■ GIVEN DATA ■
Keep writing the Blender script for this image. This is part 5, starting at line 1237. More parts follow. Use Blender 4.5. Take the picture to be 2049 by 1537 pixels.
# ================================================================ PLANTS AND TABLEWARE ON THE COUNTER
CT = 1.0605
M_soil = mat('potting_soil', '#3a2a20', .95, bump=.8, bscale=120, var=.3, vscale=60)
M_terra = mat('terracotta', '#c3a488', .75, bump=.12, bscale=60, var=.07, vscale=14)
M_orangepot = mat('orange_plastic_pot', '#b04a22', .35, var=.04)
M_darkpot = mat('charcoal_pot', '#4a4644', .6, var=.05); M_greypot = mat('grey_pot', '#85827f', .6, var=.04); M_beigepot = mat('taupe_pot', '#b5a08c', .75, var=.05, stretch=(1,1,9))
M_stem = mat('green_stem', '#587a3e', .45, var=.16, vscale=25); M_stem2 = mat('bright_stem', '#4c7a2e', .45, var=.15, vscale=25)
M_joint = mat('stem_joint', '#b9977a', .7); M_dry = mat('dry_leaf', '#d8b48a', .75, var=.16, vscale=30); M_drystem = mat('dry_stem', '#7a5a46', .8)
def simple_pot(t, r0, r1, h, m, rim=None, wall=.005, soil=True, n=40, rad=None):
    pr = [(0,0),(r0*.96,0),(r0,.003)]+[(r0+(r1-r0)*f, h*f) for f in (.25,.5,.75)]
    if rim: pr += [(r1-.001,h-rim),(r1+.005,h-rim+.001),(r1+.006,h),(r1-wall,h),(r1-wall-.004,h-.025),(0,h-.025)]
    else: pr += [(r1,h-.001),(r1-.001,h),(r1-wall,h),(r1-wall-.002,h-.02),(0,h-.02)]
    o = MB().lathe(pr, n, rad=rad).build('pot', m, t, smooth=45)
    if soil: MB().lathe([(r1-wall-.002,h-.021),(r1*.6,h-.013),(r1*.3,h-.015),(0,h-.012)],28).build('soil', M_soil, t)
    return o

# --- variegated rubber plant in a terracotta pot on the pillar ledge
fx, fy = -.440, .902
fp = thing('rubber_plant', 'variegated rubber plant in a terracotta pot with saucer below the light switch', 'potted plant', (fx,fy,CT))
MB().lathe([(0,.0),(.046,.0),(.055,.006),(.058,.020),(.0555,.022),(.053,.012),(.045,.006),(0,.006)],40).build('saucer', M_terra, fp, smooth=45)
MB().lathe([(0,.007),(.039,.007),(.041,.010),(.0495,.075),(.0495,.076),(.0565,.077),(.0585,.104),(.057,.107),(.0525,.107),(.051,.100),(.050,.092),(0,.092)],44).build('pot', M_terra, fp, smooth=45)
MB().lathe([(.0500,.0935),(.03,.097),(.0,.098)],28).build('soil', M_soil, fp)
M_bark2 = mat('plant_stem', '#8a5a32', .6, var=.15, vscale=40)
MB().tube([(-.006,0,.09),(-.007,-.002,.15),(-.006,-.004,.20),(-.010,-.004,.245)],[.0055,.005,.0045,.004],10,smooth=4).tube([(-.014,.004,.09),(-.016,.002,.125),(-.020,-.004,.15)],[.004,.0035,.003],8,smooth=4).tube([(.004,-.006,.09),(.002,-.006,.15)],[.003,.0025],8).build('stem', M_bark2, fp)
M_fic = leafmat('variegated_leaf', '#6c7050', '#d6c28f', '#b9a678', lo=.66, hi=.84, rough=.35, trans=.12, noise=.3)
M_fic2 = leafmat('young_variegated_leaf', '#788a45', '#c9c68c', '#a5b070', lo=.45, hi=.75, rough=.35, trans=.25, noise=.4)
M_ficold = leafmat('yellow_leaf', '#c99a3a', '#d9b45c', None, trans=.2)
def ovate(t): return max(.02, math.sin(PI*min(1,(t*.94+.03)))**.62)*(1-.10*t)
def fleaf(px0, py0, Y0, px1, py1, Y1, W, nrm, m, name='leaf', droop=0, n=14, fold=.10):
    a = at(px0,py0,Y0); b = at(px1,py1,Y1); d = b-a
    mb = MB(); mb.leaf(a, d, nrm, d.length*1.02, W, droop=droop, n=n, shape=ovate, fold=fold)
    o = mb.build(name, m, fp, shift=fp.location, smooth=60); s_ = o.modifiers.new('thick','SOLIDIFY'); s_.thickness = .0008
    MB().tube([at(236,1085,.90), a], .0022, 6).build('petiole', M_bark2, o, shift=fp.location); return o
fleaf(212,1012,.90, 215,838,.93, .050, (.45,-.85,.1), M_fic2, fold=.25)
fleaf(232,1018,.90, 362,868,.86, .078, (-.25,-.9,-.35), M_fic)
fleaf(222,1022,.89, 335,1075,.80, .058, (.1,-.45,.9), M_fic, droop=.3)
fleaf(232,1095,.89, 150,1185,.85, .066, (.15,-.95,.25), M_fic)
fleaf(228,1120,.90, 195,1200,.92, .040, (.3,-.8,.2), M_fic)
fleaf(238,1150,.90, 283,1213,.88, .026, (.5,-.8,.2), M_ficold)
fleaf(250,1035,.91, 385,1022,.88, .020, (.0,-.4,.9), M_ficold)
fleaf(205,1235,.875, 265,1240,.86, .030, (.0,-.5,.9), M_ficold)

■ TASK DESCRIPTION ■
Repeat the data in its entirety, character for character.

■ OUTPUT OF THE EXERCISE ■
Keep writing the Blender script for this image. This is part 5, starting at line 1237. More parts follow. Use Blender 4.5. Take the picture to be 2049 by 1537 pixels.
# ================================================================ PLANTS AND TABLEWARE ON THE COUNTER
CT = 1.0605
M_soil = mat('potting_soil', '#3a2a20', .95, bump=.8, bscale=120, var=.3, vscale=60)
M_terra = mat('terracotta', '#c3a488', .75, bump=.12, bscale=60, var=.07, vscale=14)
M_orangepot = mat('orange_plastic_pot', '#b04a22', .35, var=.04)
M_darkpot = mat('charcoal_pot', '#4a4644', .6, var=.05); M_greypot = mat('grey_pot', '#85827f', .6, var=.04); M_beigepot = mat('taupe_pot', '#b5a08c', .75, var=.05, stretch=(1,1,9))
M_stem = mat('green_stem', '#587a3e', .45, var=.16, vscale=25); M_stem2 = mat('bright_stem', '#4c7a2e', .45, var=.15, vscale=25)
M_joint = mat('stem_joint', '#b9977a', .7); M_dry = mat('dry_leaf', '#d8b48a', .75, var=.16, vscale=30); M_drystem = mat('dry_stem', '#7a5a46', .8)
def simple_pot(t, r0, r1, h, m, rim=None, wall=.005, soil=True, n=40, rad=None):
    pr = [(0,0),(r0*.96,0),(r0,.003)]+[(r0+(r1-r0)*f, h*f) for f in (.25,.5,.75)]
    if rim: pr += [(r1-.001,h-rim),(r1+.005,h-rim+.001),(r1+.006,h),(r1-wall,h),(r1-wall-.004,h-.025),(0,h-.025)]
    else: pr += [(r1,h-.001),(r1-.001,h),(r1-wall,h),(r1-wall-.002,h-.02),(0,h-.02)]
    o = MB().lathe(pr, n, rad=rad).build('pot', m, t, smooth=45)
    if soil: MB().lathe([(r1-wall-.002,h-.021),(r1*.6,h-.013),(r1*.3,h-.015),(0,h-.012)],28).build('soil', M_soil, t)
    return o

# --- variegated rubber plant in a terracotta pot on the pillar ledge
fx, fy = -.440, .902
fp = thing('rubber_plant', 'variegated rubber plant in a terracotta pot with saucer below the light switch', 'potted plant', (fx,fy,CT))
MB().lathe([(0,.0),(.046,.0),(.055,.006),(.058,.020),(.0555,.022),(.053,.012),(.045,.006),(0,.006)],40).build('saucer', M_terra, fp, smooth=45)
MB().lathe([(0,.007),(.039,.007),(.041,.010),(.0495,.075),(.0495,.076),(.0565,.077),(.0585,.104),(.057,.107),(.0525,.107),(.051,.100),(.050,.092),(0,.092)],44).build('pot', M_terra, fp, smooth=45)
MB().lathe([(.0500,.0935),(.03,.097),(.0,.098)],28).build('soil', M_soil, fp)
M_bark2 = mat('plant_stem', '#8a5a32', .6, var=.15, vscale=40)
MB().tube([(-.006,0,.09),(-.007,-.002,.15),(-.006,-.004,.20),(-.010,-.004,.245)],[.0055,.005,.0045,.004],10,smooth=4).tube([(-.014,.004,.09),(-.016,.002,.125),(-.020,-.004,.15)],[.004,.0035,.003],8,smooth=4).tube([(.004,-.006,.09),(.002,-.006,.15)],[.003,.0025],8).build('stem', M_bark2, fp)
M_fic = leafmat('variegated_leaf', '#6c7050', '#d6c28f', '#b9a678', lo=.66, hi=.84, rough=.35, trans=.12, noise=.3)
M_fic2 = leafmat('young_variegated_leaf', '#788a45', '#c9c68c', '#a5b070', lo=.45, hi=.75, rough=.35, trans=.25, noise=.4)
M_ficold = leafmat('yellow_leaf', '#c99a3a', '#d9b45c', None, trans=.2)
def ovate(t): return max(.02, math.sin(PI*min(1,(t*.94+.03)))**.62)*(1-.10*t)
def fleaf(px0, py0, Y0, px1, py1, Y1, W, nrm, m, name='leaf', droop=0, n=14, fold=.10):
    a = at(px0,py0,Y0); b = at(px1,py1,Y1); d = b-a
    mb = MB(); mb.leaf(a, d, nrm, d.length*1.02, W, droop=droop, n=n, shape=ovate, fold=fold)
    o = mb.build(name, m, fp, shift=fp.location, smooth=60); s_ = o.modifiers.new('thick','SOLIDIFY'); s_.thickness = .0008
    MB().tube([at(236,1085,.90), a], .0022, 6).build('petiole', M_bark2, o, shift=fp.location); return o
fleaf(212,1012,.90, 215,838,.93, .050, (.45,-.85,.1), M_fic2, fold=.25)
fleaf(232,1018,.90, 362,868,.86, .078, (-.25,-.9,-.35), M_fic)
fleaf(222,1022,.89, 335,1075,.80, .058, (.1,-.45,.9), M_fic, droop=.3)
fleaf(232,1095,.89, 150,1185,.85, .066, (.15,-.95,.25), M_fic)
fleaf(228,1120,.90, 195,1200,.92, .040, (.3,-.8,.2), M_fic)
fleaf(238,1150,.90, 283,1213,.88, .026, (.5,-.8,.2), M_ficold)
fleaf(250,1035,.91, 385,1022,.88, .020, (.0,-.4,.9), M_ficold)
fleaf(205,1235,.875, 265,1240,.86, .030, (.0,-.5,.9), M_ficold)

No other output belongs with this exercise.